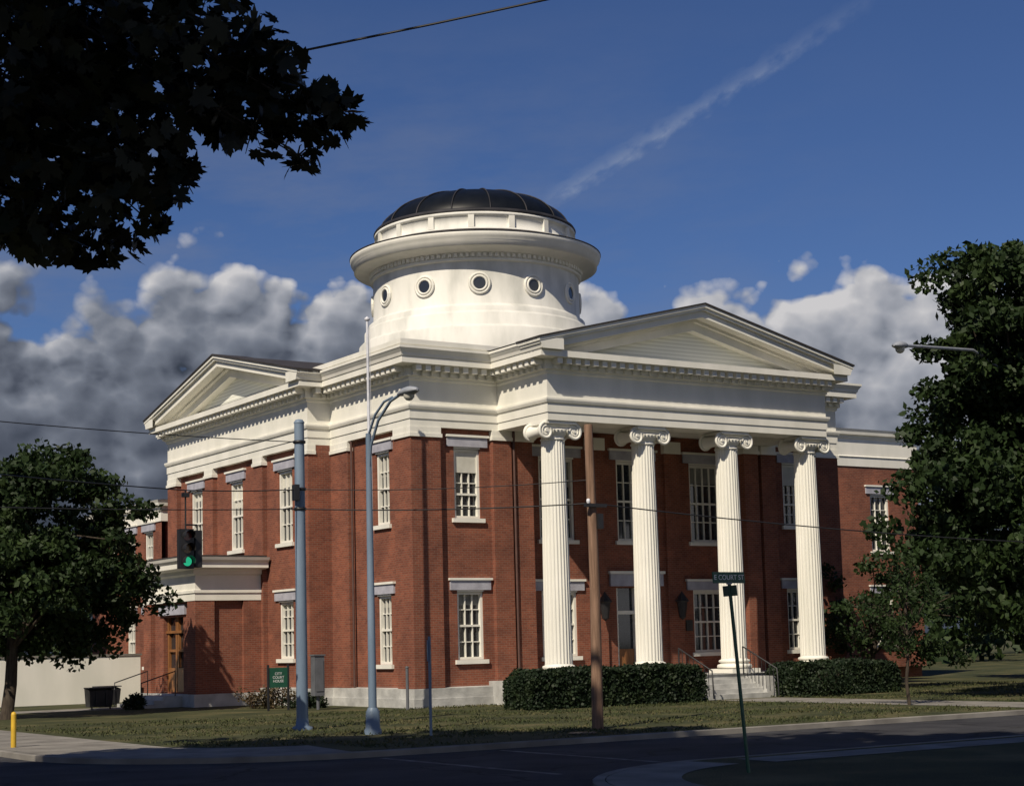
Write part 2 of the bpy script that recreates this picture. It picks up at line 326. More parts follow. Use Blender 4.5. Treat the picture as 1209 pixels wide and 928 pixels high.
for k in range(4):
    stone.box(8.1,11.1,-3.6-.34*(k),-3.3 if k==0 else -3.6-.34*(k-1),-.1,.62-.155*k,STONE)
for x in(7.75,11.1): stone.box(x,x+.35,-4.5,-3.36,-.1,.7,STONE)
rail=MB("iron_railing",house)
for x in(8.2,11.0):
    rail.tube([(x,-3.4,1.7),(x,-5.1,.95),(x,-5.15,.05)],.025,IRON); rail.tube([(x,-3.4,.75),(x,-3.4,1.7)],.025,IRON)
    for k in range(9): 
        t=k/9; y=-3.4-1.7*t; rail.tube([(x,y,.70-.7*t+.05),(x,y,1.7-.75*t)],.012,IRON,seg=5)
rail.done()
cols=MB("ionic_columns",house)
def fl(a):
    p=(a*24/(2*math.pi))%1; return 1-.06*math.sin(math.pi*min(1,max(0,(p-.12)/.76)))**.7
def column(cx,cy,zb):
    cols.box(cx-.63,cx+.63,cy-.63,cy+.63,zb,zb+.14,WHITE)
    prof=[(.60,.14)]
    for k in range(9): a=-math.pi/2+math.pi*k/8; prof.append((.53+.08*math.cos(a),.22+.08*math.sin(a)))
    prof+= [(.50,.31),(.485,.34)]
    for k in range(7): a=-math.pi/2+math.pi*k/6; prof.append((.50+.05*math.cos(a),.40+.05*math.sin(a)))
    prof+= [(.47,.46),(.455,.5)]
    cols.lathe((cx,cy,zb),prof,WHITE,seg=48)
    H=TA-zb
    sp=[]
    for k in range(13):
        t=k/12; sp.append((.455-.065*t**1.6, .5+(H-.5-.62)*t))
    cols.lathe((cx,cy,zb),sp,WHITE,seg=192,rf=fl,smooth=False)
    zt=H-.62
    cols.lathe((cx,cy,zb),[(.39,zt),(.42,zt+.02),(.42,zt+.06),(.39,zt+.08),(.39,zt+.14),(.46,zt+.2),(.52,zt+.30),(.5,zt+.36)],WHITE,seg=48)
    z=TA
    cols.box(cx-.60,cx+.60,cy-.55,cy+.55,z-.10,z-.003,WHITE)
    cols.box(cx-.52,cx+.52,cy-.42,cy+.42,z-.27,z-.103,WHITE)
    for sx in(-1,1):
        vc=(cx+sx*.56, z-.34)
        pts=[];rad=[]
        for k in range(9):
            t=k/8*2-1; pts.append((vc[0],cy+t*.42,vc[1])); rad.append(.17+.07*t*t)
        cols.tube(pts,rad,WHITE,seg=20)
        for sy in(-1,1):
            yy=cy+sy*.44
            ring=[];rr=[]
            for k in range(40):
                t=k/39; an=math.pi/2-sx*t*4.6*math.pi
                R=.25*(1-t)+.03; ring.append((vc[0]+math.cos(an)*R,yy,vc[1]+math.sin(an)*R)); rr.append(.042*(1-t)+.018)
            cols.tube(ring,rr,WHITE,seg=6)
            cols.tube([(vc[0],cy+sy*.40,vc[1]),(vc[0],cy+sy*.45,vc[1])],[.25,.235],WHITE,seg=24)
            cols.tube([(vc[0],yy-.02,vc[1]),(vc[0],yy+sy*.05,vc[1])],[.05,.045],WHITE,seg=10)
    for sy in(-1,1):
        cols.tube([(cx-.5,cy+sy*.44,z-.13),(cx+.5,cy+sy*.44,z-.13)],.045,WHITE,seg=6)
        for k in range(5):
            cols.tube([(cx-.28+.14*k,cy+sy*.47,z-.36),(cx-.28+.14*k,cy+sy*.50,z-.28)],[.03,.05],WHITE,seg=6)
for i in range(4): column(xa+(i-1.5)*3.713,-PP+.6,.80)
cols.done()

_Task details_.
Reproduce the listing exactly. Leave its pictures out.

_Reply to the exercise_.
Write part 2 of the bpy script that recreates this picture. It picks up at line 326. More parts follow. Use Blender 4.5. Treat the picture as 1209 pixels wide and 928 pixels high.
for k in range(4):
    stone.box(8.1,11.1,-3.6-.34*(k),-3.3 if k==0 else -3.6-.34*(k-1),-.1,.62-.155*k,STONE)
for x in(7.75,11.1): stone.box(x,x+.35,-4.5,-3.36,-.1,.7,STONE)
rail=MB("iron_railing",house)
for x in(8.2,11.0):
    rail.tube([(x,-3.4,1.7),(x,-5.1,.95),(x,-5.15,.05)],.025,IRON); rail.tube([(x,-3.4,.75),(x,-3.4,1.7)],.025,IRON)
    for k in range(9): 
        t=k/9; y=-3.4-1.7*t; rail.tube([(x,y,.70-.7*t+.05),(x,y,1.7-.75*t)],.012,IRON,seg=5)
rail.done()
cols=MB("ionic_columns",house)
def fl(a):
    p=(a*24/(2*math.pi))%1; return 1-.06*math.sin(math.pi*min(1,max(0,(p-.12)/.76)))**.7
def column(cx,cy,zb):
    cols.box(cx-.63,cx+.63,cy-.63,cy+.63,zb,zb+.14,WHITE)
    prof=[(.60,.14)]
    for k in range(9): a=-math.pi/2+math.pi*k/8; prof.append((.53+.08*math.cos(a),.22+.08*math.sin(a)))
    prof+= [(.50,.31),(.485,.34)]
    for k in range(7): a=-math.pi/2+math.pi*k/6; prof.append((.50+.05*math.cos(a),.40+.05*math.sin(a)))
    prof+= [(.47,.46),(.455,.5)]
    cols.lathe((cx,cy,zb),prof,WHITE,seg=48)
    H=TA-zb
    sp=[]
    for k in range(13):
        t=k/12; sp.append((.455-.065*t**1.6, .5+(H-.5-.62)*t))
    cols.lathe((cx,cy,zb),sp,WHITE,seg=192,rf=fl,smooth=False)
    zt=H-.62
    cols.lathe((cx,cy,zb),[(.39,zt),(.42,zt+.02),(.42,zt+.06),(.39,zt+.08),(.39,zt+.14),(.46,zt+.2),(.52,zt+.30),(.5,zt+.36)],WHITE,seg=48)
    z=TA
    cols.box(cx-.60,cx+.60,cy-.55,cy+.55,z-.10,z-.003,WHITE)
    cols.box(cx-.52,cx+.52,cy-.42,cy+.42,z-.27,z-.103,WHITE)
    for sx in(-1,1):
        vc=(cx+sx*.56, z-.34)
        pts=[];rad=[]
        for k in range(9):
            t=k/8*2-1; pts.append((vc[0],cy+t*.42,vc[1])); rad.append(.17+.07*t*t)
        cols.tube(pts,rad,WHITE,seg=20)
        for sy in(-1,1):
            yy=cy+sy*.44
            ring=[];rr=[]
            for k in range(40):
                t=k/39; an=math.pi/2-sx*t*4.6*math.pi
                R=.25*(1-t)+.03; ring.append((vc[0]+math.cos(an)*R,yy,vc[1]+math.sin(an)*R)); rr.append(.042*(1-t)+.018)
            cols.tube(ring,rr,WHITE,seg=6)
            cols.tube([(vc[0],cy+sy*.40,vc[1]),(vc[0],cy+sy*.45,vc[1])],[.25,.235],WHITE,seg=24)
            cols.tube([(vc[0],yy-.02,vc[1]),(vc[0],yy+sy*.05,vc[1])],[.05,.045],WHITE,seg=10)
    for sy in(-1,1):
        cols.tube([(cx-.5,cy+sy*.44,z-.13),(cx+.5,cy+sy*.44,z-.13)],.045,WHITE,seg=6)
        for k in range(5):
            cols.tube([(cx-.28+.14*k,cy+sy*.47,z-.36),(cx-.28+.14*k,cy+sy*.50,z-.28)],[.03,.05],WHITE,seg=6)
for i in range(4): column(xa+(i-1.5)*3.713,-PP+.6,.80)
cols.done()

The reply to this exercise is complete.